Otherwise, how can one explain the silly bike paths along Ibn Gvirol street? The clash between people waiting at the bus stops or going to and from the bus-stops which are located right on the bike paths is unavoidable. Not even a camel, but a five-legged, blind and deaf camelchik, that's what it is, the Ibn Gvirol bike path. Who could have thought of something so utterly idiotic?

And now they have started planning another bike path along Jaffa's Jerusalem Boulevard. Great, we need one there. Jerusalem Boulevard is one of the scariest places to ride a bike. I try to avoid that road as much as possible. But i cannot. It's central, it's where a lot of services are located, and i sometimes need those.
So a bike path would be great.

And planning it properly is important.

But there is just one small problem.
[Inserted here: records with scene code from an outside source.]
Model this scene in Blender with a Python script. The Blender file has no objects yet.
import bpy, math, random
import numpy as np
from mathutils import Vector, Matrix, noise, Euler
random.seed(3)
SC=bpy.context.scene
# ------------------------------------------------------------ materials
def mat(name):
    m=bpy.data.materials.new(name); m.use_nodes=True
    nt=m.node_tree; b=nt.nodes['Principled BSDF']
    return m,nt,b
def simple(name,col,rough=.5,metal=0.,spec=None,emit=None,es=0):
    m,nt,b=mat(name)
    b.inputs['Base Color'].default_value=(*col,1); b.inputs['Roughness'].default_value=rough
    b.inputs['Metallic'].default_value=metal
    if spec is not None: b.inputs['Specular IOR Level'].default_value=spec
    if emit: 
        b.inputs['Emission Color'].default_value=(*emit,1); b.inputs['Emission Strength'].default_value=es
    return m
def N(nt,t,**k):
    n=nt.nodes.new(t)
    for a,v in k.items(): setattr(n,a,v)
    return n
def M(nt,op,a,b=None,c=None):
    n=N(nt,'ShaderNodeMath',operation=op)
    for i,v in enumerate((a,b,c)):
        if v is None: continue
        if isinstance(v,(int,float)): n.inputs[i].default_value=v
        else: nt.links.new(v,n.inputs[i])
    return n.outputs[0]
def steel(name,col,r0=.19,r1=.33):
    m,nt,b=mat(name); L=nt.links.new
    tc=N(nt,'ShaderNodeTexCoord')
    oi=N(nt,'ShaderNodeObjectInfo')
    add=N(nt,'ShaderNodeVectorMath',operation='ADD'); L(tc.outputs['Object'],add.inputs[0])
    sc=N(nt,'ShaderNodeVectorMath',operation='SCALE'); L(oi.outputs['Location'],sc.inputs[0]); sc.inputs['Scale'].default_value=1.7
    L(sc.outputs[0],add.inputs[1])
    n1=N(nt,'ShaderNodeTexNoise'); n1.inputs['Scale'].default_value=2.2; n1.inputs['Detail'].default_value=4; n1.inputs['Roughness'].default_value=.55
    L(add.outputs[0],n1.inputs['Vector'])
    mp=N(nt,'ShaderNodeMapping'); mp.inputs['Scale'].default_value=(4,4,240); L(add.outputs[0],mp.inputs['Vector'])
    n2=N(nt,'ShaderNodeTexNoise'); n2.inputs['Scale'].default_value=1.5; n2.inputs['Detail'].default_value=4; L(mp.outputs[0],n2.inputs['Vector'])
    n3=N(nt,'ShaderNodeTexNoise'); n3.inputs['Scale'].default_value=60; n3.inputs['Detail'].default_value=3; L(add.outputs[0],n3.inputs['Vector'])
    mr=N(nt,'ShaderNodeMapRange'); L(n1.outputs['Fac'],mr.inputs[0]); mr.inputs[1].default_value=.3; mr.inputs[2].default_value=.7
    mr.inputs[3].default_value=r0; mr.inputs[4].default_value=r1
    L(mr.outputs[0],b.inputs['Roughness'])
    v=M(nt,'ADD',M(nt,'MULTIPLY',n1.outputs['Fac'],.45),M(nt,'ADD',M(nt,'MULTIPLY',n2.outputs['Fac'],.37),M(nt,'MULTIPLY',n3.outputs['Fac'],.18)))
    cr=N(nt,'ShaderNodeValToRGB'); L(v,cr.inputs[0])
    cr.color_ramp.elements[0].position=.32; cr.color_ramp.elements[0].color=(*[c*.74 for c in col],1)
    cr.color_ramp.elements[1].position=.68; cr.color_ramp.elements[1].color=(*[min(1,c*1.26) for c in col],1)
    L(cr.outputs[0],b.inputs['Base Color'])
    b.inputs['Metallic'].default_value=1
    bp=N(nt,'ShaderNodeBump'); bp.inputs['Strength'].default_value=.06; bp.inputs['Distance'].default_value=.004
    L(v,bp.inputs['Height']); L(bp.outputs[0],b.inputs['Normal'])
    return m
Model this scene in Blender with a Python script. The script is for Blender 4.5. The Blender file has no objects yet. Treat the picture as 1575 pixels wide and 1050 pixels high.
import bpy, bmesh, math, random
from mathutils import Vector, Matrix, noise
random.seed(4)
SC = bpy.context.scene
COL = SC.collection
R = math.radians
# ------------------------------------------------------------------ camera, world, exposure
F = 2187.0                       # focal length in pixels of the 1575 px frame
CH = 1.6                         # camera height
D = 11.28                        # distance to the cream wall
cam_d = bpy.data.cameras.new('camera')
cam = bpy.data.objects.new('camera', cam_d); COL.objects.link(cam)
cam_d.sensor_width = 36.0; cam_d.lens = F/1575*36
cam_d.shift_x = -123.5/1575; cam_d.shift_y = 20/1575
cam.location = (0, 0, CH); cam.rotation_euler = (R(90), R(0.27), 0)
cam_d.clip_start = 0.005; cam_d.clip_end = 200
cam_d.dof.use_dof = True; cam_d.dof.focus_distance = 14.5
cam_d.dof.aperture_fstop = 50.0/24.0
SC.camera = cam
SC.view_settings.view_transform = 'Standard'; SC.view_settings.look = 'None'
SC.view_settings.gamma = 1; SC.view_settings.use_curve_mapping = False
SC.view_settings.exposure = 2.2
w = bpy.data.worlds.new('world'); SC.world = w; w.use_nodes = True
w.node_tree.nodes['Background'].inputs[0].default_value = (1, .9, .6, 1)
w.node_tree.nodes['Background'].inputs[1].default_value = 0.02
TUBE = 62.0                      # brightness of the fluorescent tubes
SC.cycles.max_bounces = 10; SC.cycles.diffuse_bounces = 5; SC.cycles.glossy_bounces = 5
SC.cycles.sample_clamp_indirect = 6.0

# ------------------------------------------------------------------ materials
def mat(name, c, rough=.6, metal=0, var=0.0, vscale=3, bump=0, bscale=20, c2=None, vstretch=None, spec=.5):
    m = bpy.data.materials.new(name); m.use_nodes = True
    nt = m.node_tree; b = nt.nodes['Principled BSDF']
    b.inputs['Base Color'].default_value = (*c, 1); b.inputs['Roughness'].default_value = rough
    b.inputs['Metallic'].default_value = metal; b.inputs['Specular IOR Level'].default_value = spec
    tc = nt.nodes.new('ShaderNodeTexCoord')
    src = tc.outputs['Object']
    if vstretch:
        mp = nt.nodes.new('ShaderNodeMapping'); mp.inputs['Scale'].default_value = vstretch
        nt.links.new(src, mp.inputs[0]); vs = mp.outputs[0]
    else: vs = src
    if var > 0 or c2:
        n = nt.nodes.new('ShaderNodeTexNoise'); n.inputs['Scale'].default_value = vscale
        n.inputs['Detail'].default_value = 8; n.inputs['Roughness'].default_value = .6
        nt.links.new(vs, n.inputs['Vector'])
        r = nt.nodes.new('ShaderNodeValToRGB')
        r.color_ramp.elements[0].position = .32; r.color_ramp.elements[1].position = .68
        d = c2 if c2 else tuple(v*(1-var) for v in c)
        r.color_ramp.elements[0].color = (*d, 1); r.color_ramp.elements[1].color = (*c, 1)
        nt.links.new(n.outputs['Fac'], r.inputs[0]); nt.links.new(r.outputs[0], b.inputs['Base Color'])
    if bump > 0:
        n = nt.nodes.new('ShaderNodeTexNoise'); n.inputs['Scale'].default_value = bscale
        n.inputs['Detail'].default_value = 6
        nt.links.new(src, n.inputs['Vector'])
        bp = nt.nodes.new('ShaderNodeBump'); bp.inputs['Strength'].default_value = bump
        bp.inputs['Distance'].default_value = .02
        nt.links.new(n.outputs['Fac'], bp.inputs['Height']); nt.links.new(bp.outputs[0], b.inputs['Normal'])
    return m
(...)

The guys (i suspect they are guys, women wouldn't do it that way) doing the planning, are working on their own, without talking to others also planning in the same street, such as the developers of the light train and the public transport companies who are currently in the process of developing the new public transport system for Jerusalem Boulevard.

Just before Passover i participated in a meeting with the planners of the "light train's" green line, the first line to become active, supposedly in another 3-4 years. Construction has already started in Jaffa's Jerusalem Boulevard. From their presentation (they are very good at PR, that's one thing to be said about them), i realized other public transport as well as bikes do not really interest them. They are seen as a nuisance more than anything else. They are "the competition" and therefore their lives should be made difficult, rather than easy and safe. After all, if you cannot travel easily by bus or by bike, you'll take the light train.

So why cooperate?

As a result several municipal and traffic authorities and green NGO's are each planning their own thing separately and i cannot begin the image the possible result. A cyclist's bad dream, that's for sure.